A SIMPLE SOLID-ON-SOLID MODEL OF EPITAXIAL FILM GROWTH: SURFACE ROUGHNESS AND DYNAMICS

Abstract

The random deposition model must be enhanced to reflect the variety of surface roughness due to some material characteristics of the film growing by vacuum deposition or sputtering. The essence of the computer simulation in this case is to account for possible surface migration of atoms just after the deposition, in connection with the binding energy between atoms (as the mechanism provoking the diffusion) and/or diffusion energy barrier. The interplay of these two factors leads to different morphologies of the growing surfaces, from flat and smooth ones to rough and spiky ones.
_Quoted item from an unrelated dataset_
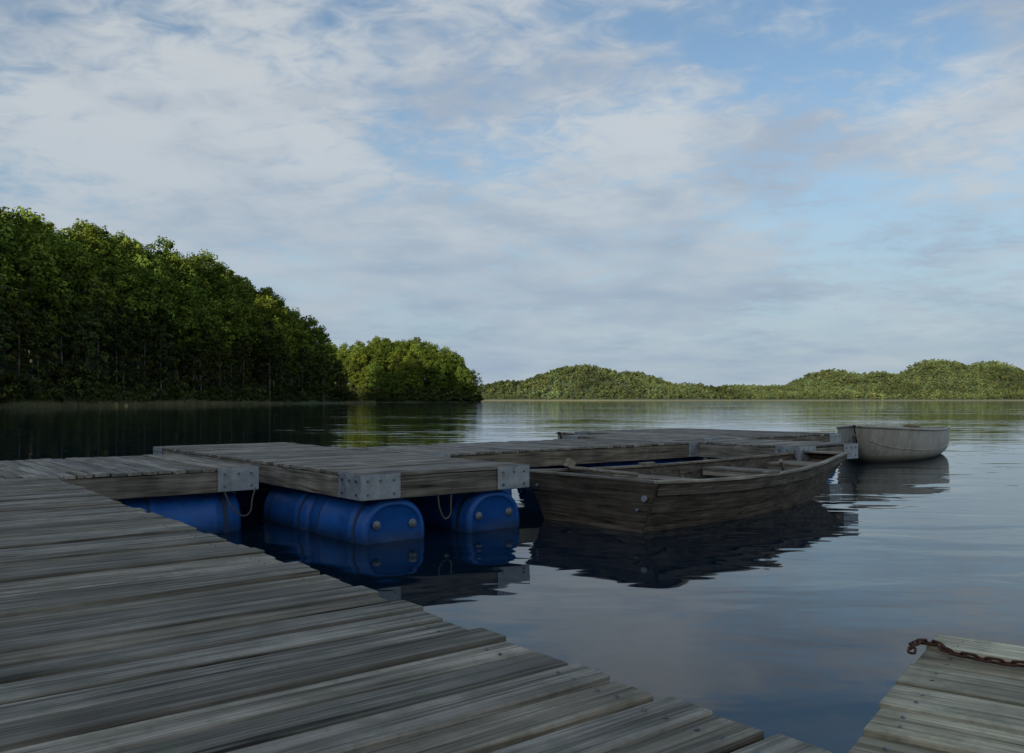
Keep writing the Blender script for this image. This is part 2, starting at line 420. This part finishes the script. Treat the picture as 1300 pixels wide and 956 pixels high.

In this paper, we extended our earlier calculation by applying an extra diffusion barrier at the edges of terrace-like structures, known as the Ehrlich–Schwoebel barrier. It is experimentally observed that atoms avoid descending when the terrace edge is approached, and these barriers mimic this tendency. Results of our Monte Carlo computer simulations are discussed in terms of surface roughness, and compared with other model calculations and some experiments from literature. The power law of the surface roughness σ against film thickness t was confirmed. The nonzero minimum value of the growth exponent β near 0.2 was obtained which is due to the limited range of the surface diffusion and the Ehrlich–Schwoebel barrier. Observations for different diffusion ranges are also discussed. The results are also confirimed with some deterministic growth models.